The pgstattuple extension gives you real numbers, but it takes a full index lock and I cannot run it on the busy shards during business hours. For a first-pass triage, this size-ratio estimate is usually good enough to decide what to REINDEX CONCURRENTLY on Friday night.

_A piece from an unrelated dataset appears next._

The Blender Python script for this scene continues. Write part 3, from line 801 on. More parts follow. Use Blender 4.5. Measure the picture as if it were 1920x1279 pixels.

It compares the actual size of each index against a cheap estimate of the minimum size given the current row count and average key width. Anything above roughly 2x is suspicious. Anything above 4x is usually the one causing the query planner to get weird.

SELECT
  schemaname,
  relname   AS table,
  indexrelname AS index,
  pg_size_pretty(pg_relation_size(indexrelid)) AS size,
  round(100 * (pg_relation_size(indexrelid)::numeric
       / NULLIF(pg_relation_size(indrelid), 0)), 1) AS pct_of_table,
  idx_scan
FROM pg_stat_user_indexes
JOIN pg_index USING (indexrelid)
WHERE pg_relation_size(indexrelid) > 50 * 1024 * 1024
ORDER BY pg_relation_size(indexrelid) DESC
LIMIT 25;

Caveats: this only flags “big” indexes, not “bloated” ones per se, so pair it with idx_scan = 0 to catch indexes you never use. For real bloat numbers, the pgstattuple_approx() function on Postgres 14+ is fast and does not take a heavy lock.